Springen
Kennisbank van Vereniging Eigen Paard
Kennisbank van Vereniging Eigen Paard
De eerste springwedstrijden ontstonden in de tweede helft van de 19e eeuw. De grondlegger van het springen is Frederico Caprilli, die ook de ‘verlichte zit’ introduceerde. Het paard wordt hierbij zo min mogelijk gehinderd tijdens de sprong. Belangrijke eisen aan een springpaard zijn kracht, balans en snelheid maar ook wendbaarheid, behendigheid en soepelheid.
Bij een springwedstrijd moeten paard en ruiter een parcours afleggen waarin tussen de 10 en 13 verschillende hindernissen zijn opgesteld die in een vooraf bepaalde volgorde gesprongen moeten worden. Het doel is om dit parcours te springen zonder fouten te maken. Als er bijvoorbeeld een deel van de hindernis omver wordt gegooid (zoals een balk) of het paard weigert, dan worden er strafpunten berekend.

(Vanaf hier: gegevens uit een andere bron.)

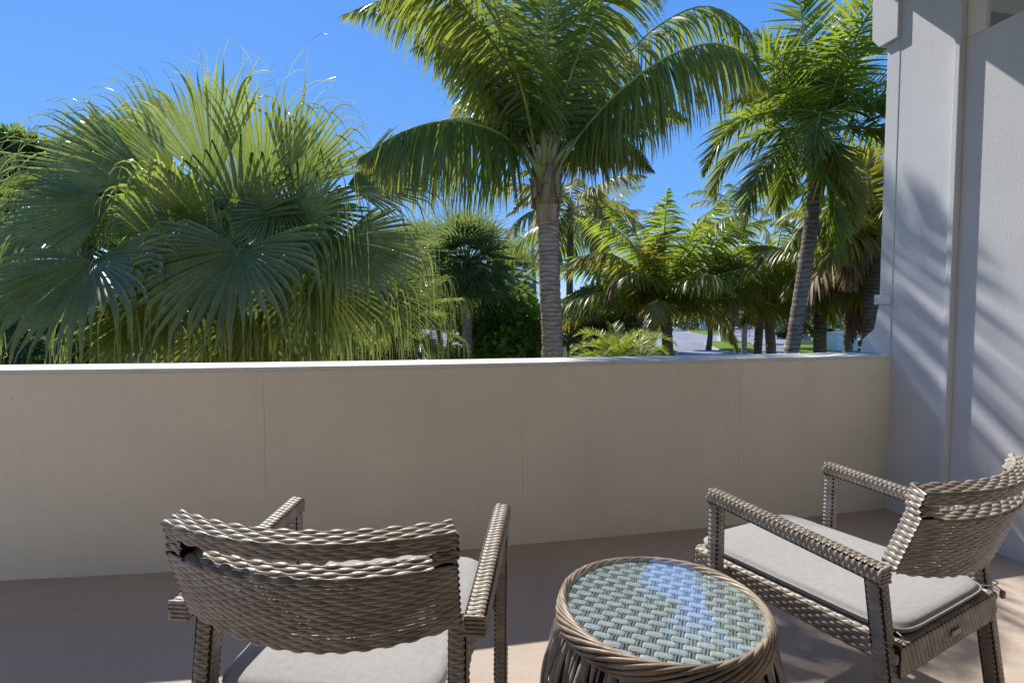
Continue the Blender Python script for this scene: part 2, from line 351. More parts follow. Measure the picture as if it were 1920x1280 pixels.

Het parcours moet bovendien in een vastgestelde maximumtijd worden gesprongen. De ruiter met de minste strafpunten wint. Bij meerdere foutloze ruiters moet er een barrage worden gehouden. Hierbij worden een aantal hindernissen nogmaals gesprongen. De combinatie met de snelste tijd en de minste strafpunten heeft gewonnen.